▸ WHAT IS EXPECTED: Reproduce all of the listing below without alteration.

::: SOURCE MATERIAL :::

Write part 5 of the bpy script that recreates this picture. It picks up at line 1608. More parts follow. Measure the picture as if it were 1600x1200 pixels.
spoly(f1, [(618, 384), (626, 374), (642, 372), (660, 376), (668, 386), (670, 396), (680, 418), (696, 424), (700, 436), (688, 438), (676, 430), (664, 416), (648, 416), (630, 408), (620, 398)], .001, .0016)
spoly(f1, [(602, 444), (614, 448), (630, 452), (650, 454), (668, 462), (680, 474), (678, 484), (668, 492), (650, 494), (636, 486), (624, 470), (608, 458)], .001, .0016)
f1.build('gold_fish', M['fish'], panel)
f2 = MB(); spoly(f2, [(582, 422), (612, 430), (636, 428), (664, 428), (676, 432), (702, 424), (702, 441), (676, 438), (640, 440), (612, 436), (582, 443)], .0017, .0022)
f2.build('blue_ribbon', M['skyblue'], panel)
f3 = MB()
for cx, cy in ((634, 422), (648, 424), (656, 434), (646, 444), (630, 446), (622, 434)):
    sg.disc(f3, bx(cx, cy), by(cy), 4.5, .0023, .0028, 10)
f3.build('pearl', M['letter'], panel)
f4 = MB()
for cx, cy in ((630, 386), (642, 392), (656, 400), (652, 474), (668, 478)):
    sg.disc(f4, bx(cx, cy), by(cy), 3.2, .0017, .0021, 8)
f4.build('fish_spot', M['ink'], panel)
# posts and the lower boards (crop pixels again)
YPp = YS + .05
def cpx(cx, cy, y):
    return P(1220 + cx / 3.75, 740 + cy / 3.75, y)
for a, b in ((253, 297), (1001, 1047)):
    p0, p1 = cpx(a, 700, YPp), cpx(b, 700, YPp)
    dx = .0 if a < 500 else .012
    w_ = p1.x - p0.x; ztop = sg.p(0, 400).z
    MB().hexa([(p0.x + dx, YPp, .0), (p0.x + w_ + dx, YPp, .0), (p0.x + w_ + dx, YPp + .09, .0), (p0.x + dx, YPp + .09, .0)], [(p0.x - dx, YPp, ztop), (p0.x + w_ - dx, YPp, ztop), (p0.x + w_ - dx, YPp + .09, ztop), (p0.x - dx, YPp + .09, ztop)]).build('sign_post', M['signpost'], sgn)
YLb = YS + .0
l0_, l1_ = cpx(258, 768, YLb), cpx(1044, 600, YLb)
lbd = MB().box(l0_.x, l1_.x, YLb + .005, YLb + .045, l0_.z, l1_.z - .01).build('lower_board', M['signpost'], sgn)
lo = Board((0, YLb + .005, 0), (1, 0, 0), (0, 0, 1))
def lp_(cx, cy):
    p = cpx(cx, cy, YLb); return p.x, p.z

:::

▸ EXERCISE OUTPUT:
Write part 5 of the bpy script that recreates this picture. It picks up at line 1608. More parts follow. Measure the picture as if it were 1600x1200 pixels.
spoly(f1, [(618, 384), (626, 374), (642, 372), (660, 376), (668, 386), (670, 396), (680, 418), (696, 424), (700, 436), (688, 438), (676, 430), (664, 416), (648, 416), (630, 408), (620, 398)], .001, .0016)
spoly(f1, [(602, 444), (614, 448), (630, 452), (650, 454), (668, 462), (680, 474), (678, 484), (668, 492), (650, 494), (636, 486), (624, 470), (608, 458)], .001, .0016)
f1.build('gold_fish', M['fish'], panel)
f2 = MB(); spoly(f2, [(582, 422), (612, 430), (636, 428), (664, 428), (676, 432), (702, 424), (702, 441), (676, 438), (640, 440), (612, 436), (582, 443)], .0017, .0022)
f2.build('blue_ribbon', M['skyblue'], panel)
f3 = MB()
for cx, cy in ((634, 422), (648, 424), (656, 434), (646, 444), (630, 446), (622, 434)):
    sg.disc(f3, bx(cx, cy), by(cy), 4.5, .0023, .0028, 10)
f3.build('pearl', M['letter'], panel)
f4 = MB()
for cx, cy in ((630, 386), (642, 392), (656, 400), (652, 474), (668, 478)):
    sg.disc(f4, bx(cx, cy), by(cy), 3.2, .0017, .0021, 8)
f4.build('fish_spot', M['ink'], panel)
# posts and the lower boards (crop pixels again)
YPp = YS + .05
def cpx(cx, cy, y):
    return P(1220 + cx / 3.75, 740 + cy / 3.75, y)
for a, b in ((253, 297), (1001, 1047)):
    p0, p1 = cpx(a, 700, YPp), cpx(b, 700, YPp)
    dx = .0 if a < 500 else .012
    w_ = p1.x - p0.x; ztop = sg.p(0, 400).z
    MB().hexa([(p0.x + dx, YPp, .0), (p0.x + w_ + dx, YPp, .0), (p0.x + w_ + dx, YPp + .09, .0), (p0.x + dx, YPp + .09, .0)], [(p0.x - dx, YPp, ztop), (p0.x + w_ - dx, YPp, ztop), (p0.x + w_ - dx, YPp + .09, ztop), (p0.x - dx, YPp + .09, ztop)]).build('sign_post', M['signpost'], sgn)
YLb = YS + .0
l0_, l1_ = cpx(258, 768, YLb), cpx(1044, 600, YLb)
lbd = MB().box(l0_.x, l1_.x, YLb + .005, YLb + .045, l0_.z, l1_.z - .01).build('lower_board', M['signpost'], sgn)
lo = Board((0, YLb + .005, 0), (1, 0, 0), (0, 0, 1))
def lp_(cx, cy):
    p = cpx(cx, cy, YLb); return p.x, p.z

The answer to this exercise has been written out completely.